> WHAT TO DO
Copy the listing below in full and skip every picture.

>> Start RAW DATA

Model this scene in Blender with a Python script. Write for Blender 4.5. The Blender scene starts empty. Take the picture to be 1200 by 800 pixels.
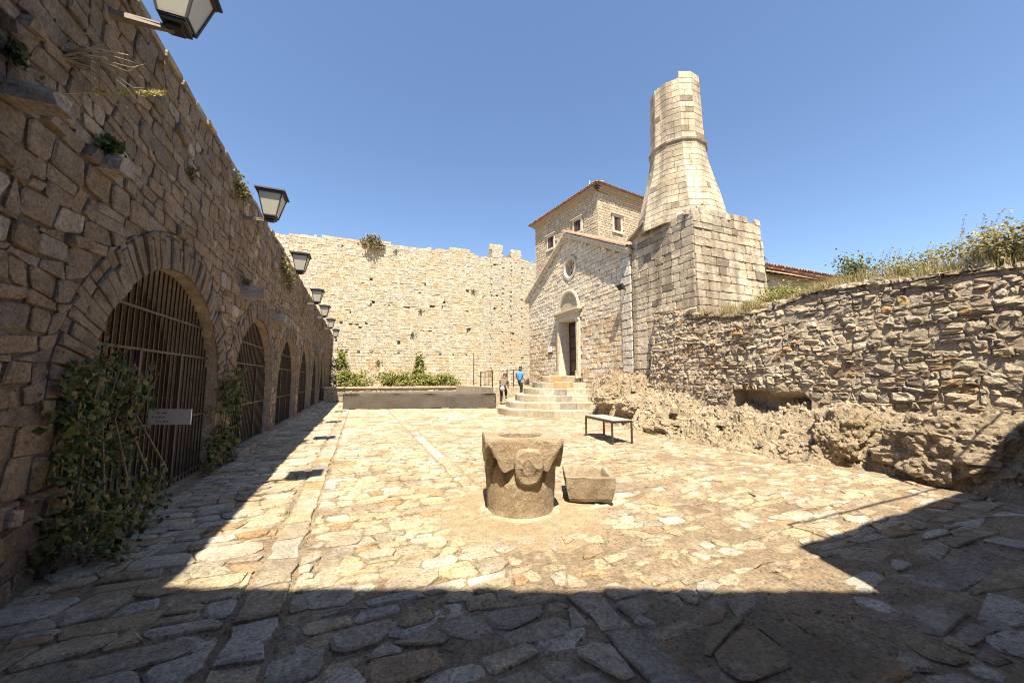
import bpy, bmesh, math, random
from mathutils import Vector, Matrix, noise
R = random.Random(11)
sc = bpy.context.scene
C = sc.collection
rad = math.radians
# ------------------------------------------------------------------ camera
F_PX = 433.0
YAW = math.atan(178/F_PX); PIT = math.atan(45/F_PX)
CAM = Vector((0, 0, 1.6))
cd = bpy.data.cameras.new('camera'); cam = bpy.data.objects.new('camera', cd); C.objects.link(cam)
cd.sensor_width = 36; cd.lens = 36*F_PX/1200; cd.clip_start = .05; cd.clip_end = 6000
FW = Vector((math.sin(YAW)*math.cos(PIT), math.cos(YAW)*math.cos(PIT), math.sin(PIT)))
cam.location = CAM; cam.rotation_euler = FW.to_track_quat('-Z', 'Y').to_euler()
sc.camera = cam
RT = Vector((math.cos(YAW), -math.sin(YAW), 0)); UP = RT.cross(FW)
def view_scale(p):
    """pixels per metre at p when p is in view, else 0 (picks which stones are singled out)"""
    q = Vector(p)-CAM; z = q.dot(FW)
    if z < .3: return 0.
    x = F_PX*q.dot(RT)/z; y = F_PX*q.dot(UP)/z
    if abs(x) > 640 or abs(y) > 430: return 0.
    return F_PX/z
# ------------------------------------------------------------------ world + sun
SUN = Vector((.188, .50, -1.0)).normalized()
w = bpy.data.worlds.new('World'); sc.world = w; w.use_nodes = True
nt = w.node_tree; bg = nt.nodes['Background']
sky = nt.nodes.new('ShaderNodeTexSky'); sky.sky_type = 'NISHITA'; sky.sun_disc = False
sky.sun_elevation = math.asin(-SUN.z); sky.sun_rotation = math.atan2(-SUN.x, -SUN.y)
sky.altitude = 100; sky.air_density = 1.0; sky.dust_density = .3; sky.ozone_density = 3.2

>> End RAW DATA

> WORKED ANSWER
Model this scene in Blender with a Python script. Write for Blender 4.5. The Blender scene starts empty. Take the picture to be 1200 by 800 pixels.
import bpy, bmesh, math, random
from mathutils import Vector, Matrix, noise
R = random.Random(11)
sc = bpy.context.scene
C = sc.collection
rad = math.radians
# ------------------------------------------------------------------ camera
F_PX = 433.0
YAW = math.atan(178/F_PX); PIT = math.atan(45/F_PX)
CAM = Vector((0, 0, 1.6))
cd = bpy.data.cameras.new('camera'); cam = bpy.data.objects.new('camera', cd); C.objects.link(cam)
cd.sensor_width = 36; cd.lens = 36*F_PX/1200; cd.clip_start = .05; cd.clip_end = 6000
FW = Vector((math.sin(YAW)*math.cos(PIT), math.cos(YAW)*math.cos(PIT), math.sin(PIT)))
cam.location = CAM; cam.rotation_euler = FW.to_track_quat('-Z', 'Y').to_euler()
sc.camera = cam
RT = Vector((math.cos(YAW), -math.sin(YAW), 0)); UP = RT.cross(FW)
def view_scale(p):
    """pixels per metre at p when p is in view, else 0 (picks which stones are singled out)"""
    q = Vector(p)-CAM; z = q.dot(FW)
    if z < .3: return 0.
    x = F_PX*q.dot(RT)/z; y = F_PX*q.dot(UP)/z
    if abs(x) > 640 or abs(y) > 430: return 0.
    return F_PX/z
# ------------------------------------------------------------------ world + sun
SUN = Vector((.188, .50, -1.0)).normalized()
w = bpy.data.worlds.new('World'); sc.world = w; w.use_nodes = True
nt = w.node_tree; bg = nt.nodes['Background']
sky = nt.nodes.new('ShaderNodeTexSky'); sky.sky_type = 'NISHITA'; sky.sun_disc = False
sky.sun_elevation = math.asin(-SUN.z); sky.sun_rotation = math.atan2(-SUN.x, -SUN.y)
sky.altitude = 100; sky.air_density = 1.0; sky.dust_density = .3; sky.ozone_density = 3.2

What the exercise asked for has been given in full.